Trump tells Post war against Iran won’t last ‘much longer’ —Strait of Hormuz will reopen ‘automatically’ after US exit

WASHINGTON — President Trump told The Post on Tuesday that he believes the Iran war is likely to end soon and that other nations can reopen the Strait of Hormuz without US military assistance.

“We’re not going to be there too much longer. We’re obliterating the s–t out of them right now,” Trump said in a phone interview.

Major stock indices jumped dramatically shortly after Trump proclaimed the conflict is wrapping up — amid fears of a more protracted war.

“It’s a total obliteration,” the president said on the heels of a morning Pentagon briefing revealing 11,000 targets have been bombed in 32 days.

“We won’t have to be there much longer — but we have more work to do in terms of killing their offensive, whatever offensive capability they have left.”

The president’s hints of a shorter war spurred a market rally around noon. The Dow closed up more than 1,100 points (2.5%) — in unison with the Nasdaq’s nearly 800-point gain (3.8%) and the S&P’s 185-point bump (2.9%).

Trump spoke optimistically after posting to social media a video of huge explosions near Isfahan that he said hit “a lot of stuff.”
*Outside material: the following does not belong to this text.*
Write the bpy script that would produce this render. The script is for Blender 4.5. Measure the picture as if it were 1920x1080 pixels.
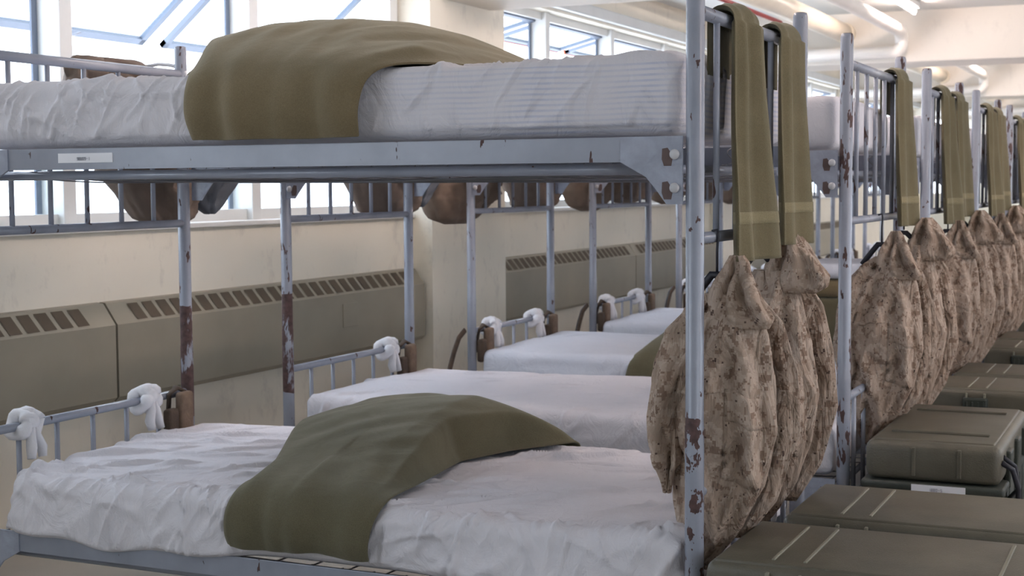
import bpy, bmesh, math, random
import numpy as np
from mathutils import Vector, Matrix, noise
for o in list(bpy.data.objects): bpy.data.objects.remove(o)
S = bpy.context.scene
COL = S.collection
PI = math.pi
# ---------------------------------------------------------------- camera
CAM = (0.9313, -2.9767, 1.25)
yaw, pit, rol = [math.radians(a) for a in (24.4509, -3.9502, -0.3587)]
fw = Vector((-math.sin(yaw)*math.cos(pit), math.cos(yaw)*math.cos(pit), math.sin(pit)))
rt = Vector((math.cos(yaw), math.sin(yaw), 0)); up = rt.cross(fw)
r2 = rt*math.cos(rol)+up*math.sin(rol); u2 = -rt*math.sin(rol)+up*math.cos(rol)
cd = bpy.data.cameras.new('camera'); cam = bpy.data.objects.new('camera', cd); COL.objects.link(cam)
M = Matrix((r2, u2, -fw)).transposed().to_4x4(); M.translation = Vector(CAM); cam.matrix_world = M
cd.sensor_fit = 'HORIZONTAL'; cd.sensor_width = 36; cd.lens = 2768.17*36/1920
cd.clip_start = 0.05; cd.clip_end = 200
cd.dof.use_dof = True; cd.dof.focus_distance = 3.3; cd.dof.aperture_fstop = 9
S.camera = cam
# ---------------------------------------------------------------- light
S.view_settings.view_transform = 'Standard'; S.view_settings.look = 'None'
S.view_settings.exposure = 0.62; S.view_settings.gamma = 1; S.view_settings.use_curve_mapping = False
W = bpy.data.worlds.new('daylight'); S.world = W; W.use_nodes = True
bg = W.node_tree.nodes['Background']
bg.inputs[0].default_value = (0.80, 0.87, 1.0, 1); bg.inputs[1].default_value = 3.6
TUBE_E = 48.0
# room constants
P_BED = 1.5133; W_BED = 0.92; L_BED = 2.0
X_COL, X_WALL, X_WIN = -2.70, -2.82, -2.94
X_R = 4.6; Z_C = 2.67
COLS = [-12.36, -6.91, -1.46, 3.99, 9.44, 14.89, 20.34]; COLW = 0.93; Y0R, Y1R = -7.5, 25.8
SILL, WTOP = 1.085, 2.38

# ---------------------------------------------------------------- materials
def new_mat(name):
    m = bpy.data.materials.new(name); m.use_nodes = True
    nt = m.node_tree; return m, nt, nt.nodes['Principled BSDF'], nt.nodes, nt.links
def coords(N, Lk, scale=None, loc=None):
    t = N.new('ShaderNodeTexCoord')
    if scale is None and loc is None: return t.outputs['Object']
    mp = N.new('ShaderNodeMapping'); Lk.new(t.outputs['Object'], mp.inputs[0])
    if scale is not None: mp.inputs['Scale'].default_value = scale if not isinstance(scale, (int, float)) else (scale,)*3
    if loc is not None: mp.inputs['Location'].default_value = loc
    return mp.outputs[0]
def nz(N, Lk, vec, scale, detail=4, rough=0.55, dist=0):
    n = N.new('ShaderNodeTexNoise'); Lk.new(vec, n.inputs['Vector'])
    n.inputs['Scale'].default_value = scale; n.inputs['Detail'].default_value = detail
    n.inputs['Roughness'].default_value = rough; n.inputs['Distortion'].default_value = dist
    return n.outputs['Fac']
def ramp(N, Lk, fac, stops, interp='LINEAR'):
    r = N.new('ShaderNodeValToRGB'); Lk.new(fac, r.inputs[0]); r.color_ramp.interpolation = interp
    els = r.color_ramp.elements
    while len(els) < len(stops): els.new(0.5)
    for e, (p, c) in zip(els, stops):
        e.position = p; e.color = (c[0], c[1], c[2], 1) if not isinstance(c, (int, float)) else (c, c, c, 1)
    return r.outputs[0]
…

But the president left unanswered his precise vision for reopening the Strait of Hormuz after more than a month of Iran closing the corridor.

Trump told The Post that other countries can sort out the strait because the US uses little of its exports, though the bottleneck has impacted global markets, with the hike in oil costs also trickling down to Americans paying at the pump.